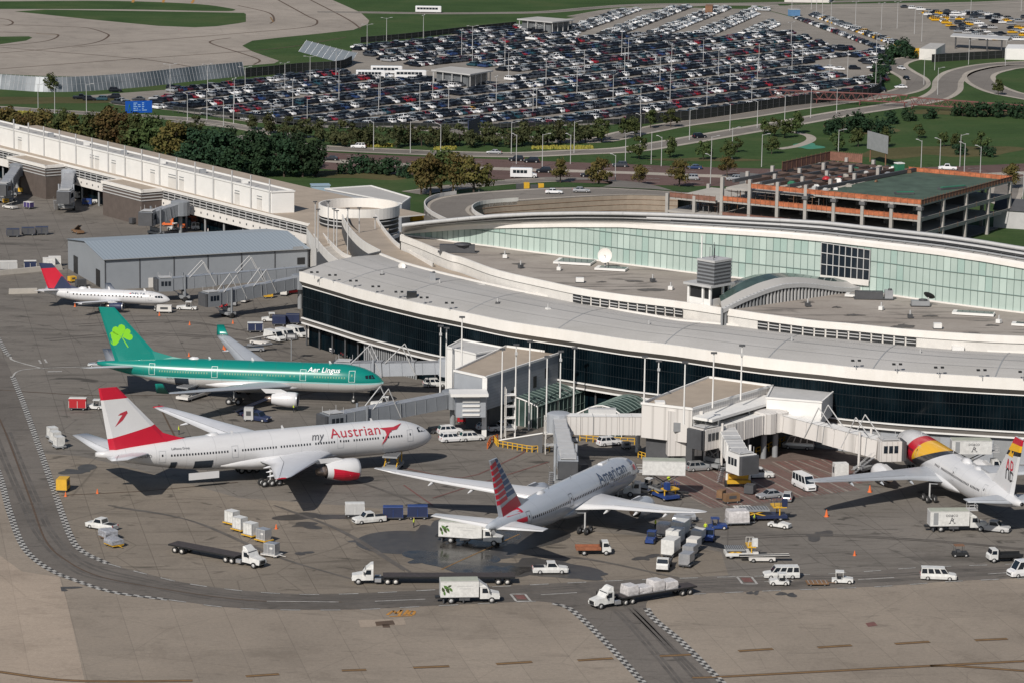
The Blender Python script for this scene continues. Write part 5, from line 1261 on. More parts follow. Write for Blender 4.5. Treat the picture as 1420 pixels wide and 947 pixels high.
mb = MB(); q2 = G(905, 583, 7.4); mb.box((q2.x, q2.y, 8.2), (8.0, 3.0, 0.5), 'white', 0.02); mb.build('canopy', gh2, True)
bld('service_block', 'plain white box building at right end of the right gate building', 'building', [(1063, 552), (1139.4, 558), (1156, 543.5), (1072, 534.5)], 10.8, 6.6, None, 'lightgrey', 'white', 0.3)
def vault(label, a, b, w, h, drop):
 A, B = G(*a), G(*b); d = (B - A); L = d.length; d.normalize(); n_ = Vector((-d.y, d.x, 0))
 o = thing('glass_vault', label, 'glass corridor', tuple(A), 0)
 NL, NA = 18, 7; pts = []
 for i in range(NL + 1):
  r = []
  for j in range(NA + 1):
   t = j / NA; r.append(A + d * L * i / NL + n_ * w * t + z_ * (h * (0.62 + 0.38 * math.sin(PI * min(1.0, t * drop + 0.12)))))
  pts.append(r)
 mb = MB()
 for i in range(NL):
  for j in range(NA): mb.add([pts[i][j], pts[i + 1][j], pts[i + 1][j + 1], pts[i][j + 1]], [(0, 1, 2, 3)], 'vault_glass')
 mb.build('glass_roof', o, True)
 mb = MB()
 lo0, lo1 = A, A + d * L
 mb.strip([Vector((p[0].x, p[0].y, 0)) for p in pts], [p[0] for p in pts], 'vault_glass'); mb.strip([Vector((p[-1].x, p[-1].y, 0)) for p in pts], [p[-1] for p in pts], 'vault_glass')
 mb.strip([Vector((q.x, q.y, 0)) for q in pts[0]], pts[0], 'vault_glass'); mb.build('glass_wall', o, True)
 mb = MB()
 for i in range(NL + 1):
  mb.tube((pts[i][0].x, pts[i][0].y, 0), pts[i][0] + z_ * .02, 0.08, 'vault_frame', 4); mb.path([p + z_ * 0.04 for p in pts[i]], 0.07, 'vault_frame', 4)
 for j in range(NA + 1): mb.tube((pts[0][j].x, pts[0][j].y, 0), pts[0][j], 0.11, 'white', 4)
 mb.path([p - d * 0.06 for p in pts[0]], 0.16, 'white', 5)
 mb.path([p[0] + z_ * .03 for p in pts], 0.12, 'vault_frame', 4)
 k = [Vector((p[0].x, p[0].y, h * 0.36)) for p in pts]; mb.path(k, 0.06, 'vault_frame', 4)
 mb.build('frame', o, True)
 return o
vault('long green glass vault with white arched front beside left gate building', (745, 594), (850, 558), 9.5, 5.6, 0.55)
vault('long ribbed green glass roof sloping up towards the dark terminal glass', (862, 606), (944, 571), 9.5, 5.6, 0.9)
for x, y, h, lab in ((707, 606, 9.5, 'white ladder-like frame tower in front of the arched vault'), (762, 628, 7.0, 'white open stair tower beside grey jet bridge end'), (652, 566, 7.5, 'white open stair tower at the left gate building')):
 o = thing('stair_tower', lab, 'stair tower', tuple(G(x, y)), .15)
 for sx in (-.9, .9):
  for sy in (-.8, .8): mb = MB(); mb.tube((sx, sy, 0), (sx, sy, h), .10, 'offwhite', 5); mb.build('post', o)
 for k in range(int(h / 2.2)): mb = MB(); mb.box((0, 0, 1.6 + k * 2.2), (2.0, 1.7, .14), 'white' if k % 2 else 'lightgrey'); mb.build('landing', o)
o = thing('ramp_wall', 'grey triangular ramp wall with yellow guard rail below the vault', 'wall', tuple(G(720, 622)))
A, B, Cc = G(692, 616), G(752, 628), G(748, 604)
mb = MB(); mat('wall_grey', (.105, .108, .115), .8, var=.1); D_ = Vector((-.15, .35, 0)); mb.add([A, B, B + z_ * 3.6, A + z_ * 0.7], [(0, 1, 2, 3)], 'wall_grey'); mb.add([A + D_, B + D_, B + D_ + z_ * 3.6, A + D_ + z_ * 0.7], [(3, 2, 1, 0)], 'wall_grey'); mb.add([B, B + D_, B + D_ + z_ * 3.6, B + z_ * 3.6], [(0, 1, 2, 3)], 'wall_grey'); mb.add([A + z_ * .7, B + z_ * 3.6, B + D_ + z_ * 3.6, A + D_ + z_ * .7], [(0, 1, 2, 3)], 'wall_grey'); mb.build('wall', o, True)
mb = MB(); mb.tube(A + z_ * 0.8, B + z_ * 3.75, 0.16, 'white', 5); mb.build('coping', o, True)
def rail(label, pts, h=1.1, n=10, m='yellow', r=0.09, nm='guard_rail'):
 P = [G(x, y) for x, y in pts]; o = thing(nm, label, 'railing', tuple(P[0]))
 P = resample(P, n)
 for p in P:
  mb = MB(); mb.tube(p, p + z_ * h, r * 1.3, m, 5); mb.build('post', o, True)
 for k in (1.0, 0.55):
  mb = MB(); mb.path([p + z_ * h * k for p in P], r, m, 4); mb.build('rail', o, True)
rail('yellow guard rail round the foot of the grey ramp wall', [(685, 612), (690, 619), (735, 627), (762, 626)], 1.2, 14)
rail('yellow guard rail under the white corrugated bridge', [(795, 610), (835, 614), (880, 616)], 1.2, 9)
rail('yellow bollard rail below the white stair block', [(885, 634), (905, 640), (965, 646)], 1.2, 12)
rail('row of yellow barriers beside the parked minibus', [(1048, 632), (1062, 627), (1085, 617), (1098, 612)], 1.5, 9)
rail('orange barrier at the left tip of the ramp wall', [(676, 622), (680, 614), (690, 610)], 1.1, 5, 'orange')
rail('yellow bollards by the door near the dark cars', [(512, 484), (540, 490), (570, 497)], 1.4, 9)
o = thing('plinth_wall', 'long white concrete plinth in front of left gate building', 'wall', tuple(G(668, 590)))
A, B = G(648, 583), G(692, 589); d = (B - A).normalized(); mb = MB(); m_ = (A + B) / 2; mb.box((m_.x, m_.y + 1, 1.1), ((B - A).length, 2.0, 2.2), 'offwhite', math.atan2(d.y, d.x)); o2 = mb.build('wall', o, True)
A, B = G(785, 602), G(850, 606); d = (B - A).normalized(); o = thing('plinth_wall', 'white concrete plinth under the white corrugated bridge', 'wall', tuple(A)); mb = MB(); m_ = (A + B) / 2; mb.box((m_.x, m_.y + 4, 1.0), ((B - A).length, 1.0, 2.0), 'offwhite', math.atan2(d.y, d.x)); mb.build('wall', o, True)
# ================================================================= passenger boarding bridges
def bridge(label, pts, zs, w=3.0, h=3.0, m='bridge_grey', secs=2, cab=True, cab_rz=None, carriage=0.78, rot=True, yellow=False, struts=0, group='passenger boarding bridges', roofm=None, carm='midgrey'):
 """tunnel through photo points given at the height of the tunnel's middle"""
 P = [G(x, y, z) for (x, y), z in zip(pts, zs)]
 o = thing('boarding_bridge', label, 'jet bridge', (P[0].x, P[0].y, 0), 0, group)
 A, B = P[0], P[-1]
 d = B - A; L = d.length; d.normalize(); dh = Vector((d.x, d.y, 0)).normalized(); n_ = Vector((-dh.y, dh.x, 0)); u_ = n_.cross(d) * -1
 if u_.z < 0: u_ = -u_
 for s in range(secs):
  t0, t1 = s / secs, (s + 1.0) / secs + (0.05 if s < secs - 1 else 0)
  k = 1.0 - 0.10 * (secs - 1 - s) if not yellow else 1.0
  a, b = A + d * L * t0, A + d * L * min(t1, 1); hw, hh = w / 2 * k, h / 2 * k
  R0 = [a + n_ * sx * hw + u_ * sy * hh for sx, sy in ((-1, -1), (1, -1), (1, 1), (-1, 1))]; R1 = [b + n_ * sx * hw + u_ * sy * hh for sx, sy in ((-1, -1), (1, -1), (1, 1), (-1, 1))]
  mb = MB(); mb.rings([R0, R1], m, sm=False); tn = mb.build('tunnel', o, True, fix=True)
  mb = MB(); nr = max(3, int((b - a).length / 2.2))
  for i in range(nr + 1):
   c = a + (b - a) * i / nr; q = [c + n_ * sx * (hw + .04) + u_ * sy * (hh + .04) for sx, sy in ((-1, -1), (1, -1), (1, 1), (-1, 1))]
   for g in range(4): mb.tube(q[g], q[(g + 1) % 4], 0.07, m if i % 4 else 'midgrey', 4, cap=False)
  mb.build('tunnel_rib', tn).location = -o.location
  mb = MB(); mb.strip([a + n_ * hw * .92 + u_ * (hh + .06), a - n_ * hw * .92 + u_ * (hh + .06)], [b + n_ * hw * .92 + u_ * (hh + .06), b - n_ * hw * .92 + u_ * (hh + .06)], roofm or 'steel'); mb.build('tunnel_roof', tn).location = -o.location
 if rot:
  mb = MB(); mb.lathe([(0, w * 0.75), (h * 1.08, w * 0.75), (h * 1.15, w * 0.6), (h * 1.2, 0.05)], (A.x, A.y, A.z - h * 0.55), (0, 0, 1), m, 14, sm=False); mb.build('rotunda', o, True)
  mb = MB(); mb.tube((A.x, A.y, 0), (A.x, A.y, A.z - h * 0.5), 0.55, 'midgrey', 8); mb.build('column', o, True)
 if cab:
  rz = math.atan2(dh.y, dh.x) if cab_rz is None else cab_rz
  c = B + dh * w * 0.45; q = Vector((math.cos(rz), math.sin(rz), 0)); p_ = Vector((-q.y, q.x, 0))
  mb = MB(); mb.box(tuple(c), (w * 1.25, w * 1.15, h * 1.1), m, rz); cb = mb.build('cab', o, True)
  mb = MB(); f = c + q * w * 0.63
  for k in (-0.34, 0, 0.34): mb.box((f.x + p_.x * w * k, f.y + p_.y * w * k, f.z + h * 0.12), (0.06, w * 0.27, h * 0.42), 'glass', rz)
  for sd in (-1, 1):
   f = c + p_ * sd * w * 0.585
   for k in (-0.3, 0, 0.3): mb.box((f.x + q.x * w * k, f.y + q.y * w * k, f.z + h * 0.12), (w * 0.22, 0.06, h * 0.4), 'glass', rz)
  mb.build('cab_window', cb).location = -o.location
  mb = MB(); e = c + q * w * 0.95
  R = [[f_ + p_ * sx * w * 0.55 * k + z_ * sy * h * 0.5 * k for sx, sy in ((-1, -1), (1, -1), (1, 1), (-1, 1))] for f_, k in ((c + q * w * .62, 1.0), (c + q * w * .75, 1.06), (c + q * w * .9, 1.0))]
  mb.rings(R, 'darkgrey', sm=False); mb.build('bellows', o, True, fix=True)
  mb = MB(); mb.box((c.x, c.y, c.z + h * 0.62), (w * 1.0, w * 0.9, 0.12), 'lightgrey', rz)
  for sx, sy in ((-.5, -.45), (.5, -.45), (.5, .45), (-.5, .45)):
   g = c + q * w * sx + p_ * w * sy; mb.tube((g.x, g.y, c.z + h * 0.55), (g.x, g.y, c.z + h * 0.95), 0.05, 'lightgrey', 4)
  mb.build('roof_rail', cb).location = -o.location
 if carriage:
  c = A + d * L * carriage; cm = 'yellow' if yellow else carm
  for sd in (-1, 1):
   mb = MB(); g = c + n_ * sd * w * 0.62; mb.tube((g.x, g.y, 0.5), (g.x, g.y, c.z + h * 0.75), 0.24, m if not yellow else 'white', 6); mb.build('lift_leg', o, True)
   mb = MB(); mb.lathe([(-0.35, 0.3), (-0.35, 0.62), (0.35, 0.62), (0.35, 0.3)], (g.x, g.y, 0.62), n_, 'tyre', 10); mb.build('wheel', o, True)
  mb = MB(); mb.box((c.x, c.y, 1.05), (2.2, w * 1.3, 0.55), cm, math.atan2(dh.y, dh.x)); mb.box((c.x, c.y, 1.9), (0.7, w * 1.1, 0.7), cm, math.atan2(dh.y, dh.x)); mb.build('bogie', o, True)
  mb = MB(); a = c + n_ * w * 0.62; b = c - n_ * w * 0.62; mb.tube((a.x, a.y, 1.3), (b.x, b.y, c.z - h * .6), 0.1, cm, 4); mb.tube((b.x, b.y, 1.3), (a.x, a.y, c.z - h * .6), 0.1, cm, 4); mb.build('brace', o, True)
  st = MB(); s0 = B + n_ * -w * 0.9; dd = -dh
  for i in range(9):
   g = s0 + dd * (i * 0.45) - z_ * (h * 0.4 + i * (B.z - h * .4) / 9); st.box((g.x, g.y, g.z), (0.42, 0.9, 0.08), 'steel', math.atan2(dh.y, dh.x))
  for sd in (-.45, .45): st.tube(s0 + n_ * sd + z_ * (-h * .4 + 1), s0 + n_ * sd + dd * 4.0 + z_ * (1.0 - B.z), 0.05, 'lightgrey', 4)
  st.build('stairs', o, True)
 for i in range(struts):
  t = 0.15 + 0.7 * (i + 0.5) / struts; c = A + d * L * t + u_ * h * 0.5
  for sd in (-1, 1):
   mb = MB(); e = c + n_ * sd * w * 0.5; top = e + d * 2.6 + z_ * 3.2; mb.tube(e - u_ * h * .9, top, 0.11, 'lightgrey', 5); mb.tube(top, e + d * 6.0 - u_ * 0.1, 0.11, 'lightgrey', 5); mb.build('strut', o, True)
 return o
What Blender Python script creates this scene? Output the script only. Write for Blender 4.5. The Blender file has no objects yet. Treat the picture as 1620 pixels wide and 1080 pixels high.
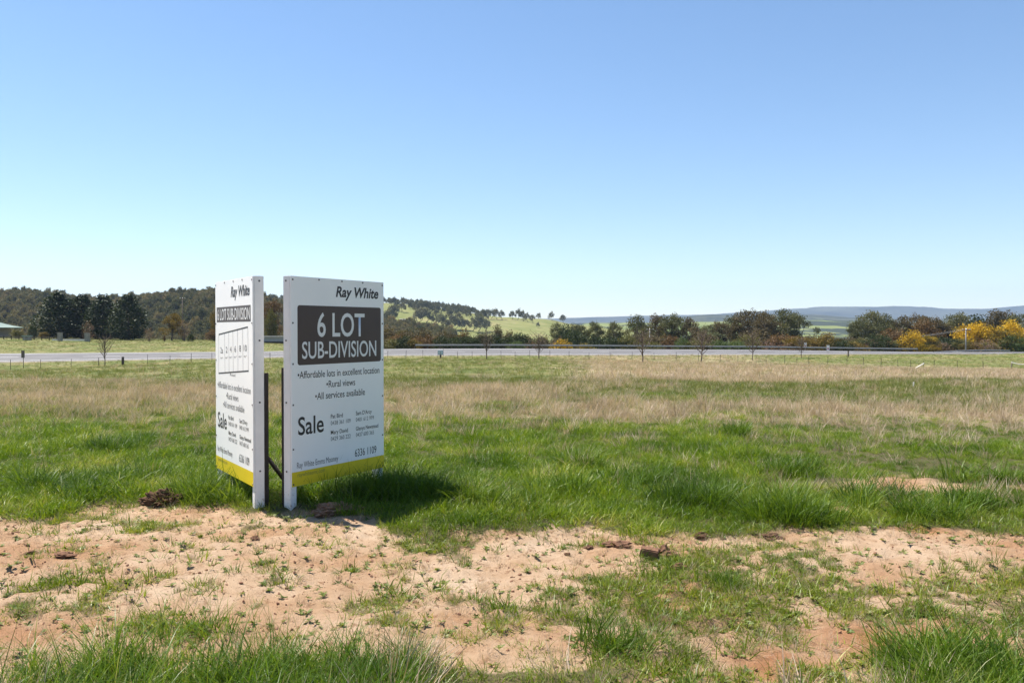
import bpy, bmesh, math, random
import numpy as np
from mathutils import Vector, Matrix

random.seed(7)
rng = np.random.default_rng(11)
scn = bpy.context.scene
COL = scn.collection

# ------------------------------------------------------------------ camera
F = 1308.0; HR = 520.0; CH = 1.55          # focal length, horizon row (1620 px wide frame), eye height
cam_d = bpy.data.cameras.new('camera'); cam = bpy.data.objects.new('camera', cam_d); COL.objects.link(cam)
cam_d.sensor_width = 36; cam_d.lens = F / 1620 * 36
cam_d.clip_start = .05; cam_d.clip_end = 30000
cam.location = (0, 0, CH)
cam.rotation_euler = (math.radians(90) - math.atan(20 / F), 0, 0)
scn.camera = cam
# ------------------------------------------------------------------ sky and sun
SUN_EL = math.radians(60); SUN_AZ = math.atan2(-.838, .545)      # clockwise from +Y
world = bpy.data.worlds.new('World'); scn.world = world; world.use_nodes = True
wn = world.node_tree
sky = wn.nodes.new('ShaderNodeTexSky'); sky.sky_type = 'NISHITA'; sky.sun_disc = False
sky.sun_elevation = SUN_EL; sky.sun_rotation = SUN_AZ
sky.air_density = .9; sky.dust_density = .1; sky.ozone_density = 1.5; sky.altitude = 200
bgn = wn.nodes['Background']; bgn.inputs[1].default_value = .098
gm = wn.nodes.new('ShaderNodeGamma'); gm.inputs[1].default_value = .88
hs = wn.nodes.new('ShaderNodeHueSaturation'); hs.inputs['Hue'].default_value = .501; hs.inputs['Saturation'].default_value = 1.18      # clear spring blue over the whole dome
wn.links.new(sky.outputs[0], gm.inputs[0]); wn.links.new(gm.outputs[0], hs.inputs['Color']); wn.links.new(hs.outputs[0], bgn.inputs[0])
sun_d = bpy.data.lights.new('sun', 'SUN'); sun_d.energy = 5.0; sun_d.angle = math.radians(.55); sun_d.color = (1, .935, .84)
sun = bpy.data.objects.new('sun', sun_d); COL.objects.link(sun)
sdir = Vector((math.sin(SUN_AZ) * math.cos(SUN_EL), math.cos(SUN_AZ) * math.cos(SUN_EL), math.sin(SUN_EL)))
sun.rotation_euler = sdir.to_track_quat('Z', 'Y').to_euler()
scn.render.engine = 'CYCLES'
scn.cycles.samples = 96
scn.cycles.use_denoising = True
scn.cycles.max_bounces = 4; scn.cycles.diffuse_bounces = 2; scn.cycles.glossy_bounces = 2; scn.cycles.transmission_bounces = 3; scn.cycles.volume_bounces = 0; scn.cycles.caustics_reflective = False; scn.cycles.caustics_refractive = False
scn.view_settings.view_transform = 'Standard'; scn.view_settings.look = 'None'
scn.view_settings.exposure = 1.12; scn.view_settings.gamma = 1

# ------------------------------------------------------------------ helpers
def tag(o, label=None, cat=None, group=None, kind=None):
    if label: o['label'] = label
    if cat: o['category'] = cat
    if group: o['group'] = group
    if kind: o['kind'] = kind
    return o

def empty(name, loc=(0, 0, 0), rz=0):
    o = bpy.data.objects.new(name, None); COL.objects.link(o)
    o.location = loc; o.rotation_euler = (0, 0, rz); o.empty_display_size = .2
    return o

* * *

DIRECTIVE
Repeat exactly, and only, the lines from the one containing "What Blender Python" through the one containing "COL = scn.collection", both included, without the pictures.

TASK RESPONSE
What Blender Python script creates this scene? Output the script only. Write for Blender 4.5. The Blender file has no objects yet. Treat the picture as 1620 pixels wide and 1080 pixels high.
import bpy, bmesh, math, random
import numpy as np
from mathutils import Vector, Matrix

random.seed(7)
rng = np.random.default_rng(11)
scn = bpy.context.scene
COL = scn.collection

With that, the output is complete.